SOURCE MATERIAL:
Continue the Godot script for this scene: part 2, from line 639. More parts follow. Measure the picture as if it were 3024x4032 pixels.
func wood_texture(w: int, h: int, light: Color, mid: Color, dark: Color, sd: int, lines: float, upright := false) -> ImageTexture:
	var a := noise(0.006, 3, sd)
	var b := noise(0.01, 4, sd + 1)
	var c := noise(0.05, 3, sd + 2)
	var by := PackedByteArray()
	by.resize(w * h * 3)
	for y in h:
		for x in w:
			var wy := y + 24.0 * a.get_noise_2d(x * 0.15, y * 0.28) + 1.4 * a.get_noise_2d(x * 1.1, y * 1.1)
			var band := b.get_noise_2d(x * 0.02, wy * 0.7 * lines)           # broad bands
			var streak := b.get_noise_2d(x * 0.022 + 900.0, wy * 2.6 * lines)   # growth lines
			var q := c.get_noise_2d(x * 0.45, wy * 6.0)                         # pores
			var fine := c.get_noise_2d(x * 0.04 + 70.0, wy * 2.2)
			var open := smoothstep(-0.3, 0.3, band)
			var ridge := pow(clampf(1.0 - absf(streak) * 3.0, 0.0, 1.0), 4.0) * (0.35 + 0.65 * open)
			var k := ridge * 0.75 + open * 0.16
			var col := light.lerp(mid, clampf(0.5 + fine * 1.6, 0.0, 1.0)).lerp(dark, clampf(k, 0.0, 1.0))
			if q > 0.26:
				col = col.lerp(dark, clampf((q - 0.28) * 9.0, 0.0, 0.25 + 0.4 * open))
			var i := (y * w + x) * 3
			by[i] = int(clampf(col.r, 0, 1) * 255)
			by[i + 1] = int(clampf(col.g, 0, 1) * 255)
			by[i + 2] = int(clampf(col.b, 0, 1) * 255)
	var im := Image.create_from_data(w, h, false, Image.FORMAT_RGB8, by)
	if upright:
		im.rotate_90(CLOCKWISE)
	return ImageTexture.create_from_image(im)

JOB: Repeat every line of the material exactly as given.

ANSWER IN FULL:
Continue the Godot script for this scene: part 2, from line 639. More parts follow. Measure the picture as if it were 3024x4032 pixels.
func wood_texture(w: int, h: int, light: Color, mid: Color, dark: Color, sd: int, lines: float, upright := false) -> ImageTexture:
	var a := noise(0.006, 3, sd)
	var b := noise(0.01, 4, sd + 1)
	var c := noise(0.05, 3, sd + 2)
	var by := PackedByteArray()
	by.resize(w * h * 3)
	for y in h:
		for x in w:
			var wy := y + 24.0 * a.get_noise_2d(x * 0.15, y * 0.28) + 1.4 * a.get_noise_2d(x * 1.1, y * 1.1)
			var band := b.get_noise_2d(x * 0.02, wy * 0.7 * lines)           # broad bands
			var streak := b.get_noise_2d(x * 0.022 + 900.0, wy * 2.6 * lines)   # growth lines
			var q := c.get_noise_2d(x * 0.45, wy * 6.0)                         # pores
			var fine := c.get_noise_2d(x * 0.04 + 70.0, wy * 2.2)
			var open := smoothstep(-0.3, 0.3, band)
			var ridge := pow(clampf(1.0 - absf(streak) * 3.0, 0.0, 1.0), 4.0) * (0.35 + 0.65 * open)
			var k := ridge * 0.75 + open * 0.16
			var col := light.lerp(mid, clampf(0.5 + fine * 1.6, 0.0, 1.0)).lerp(dark, clampf(k, 0.0, 1.0))
			if q > 0.26:
				col = col.lerp(dark, clampf((q - 0.28) * 9.0, 0.0, 0.25 + 0.4 * open))
			var i := (y * w + x) * 3
			by[i] = int(clampf(col.r, 0, 1) * 255)
			by[i + 1] = int(clampf(col.g, 0, 1) * 255)
			by[i + 2] = int(clampf(col.b, 0, 1) * 255)
	var im := Image.create_from_data(w, h, false, Image.FORMAT_RGB8, by)
	if upright:
		im.rotate_90(CLOCKWISE)
	return ImageTexture.create_from_image(im)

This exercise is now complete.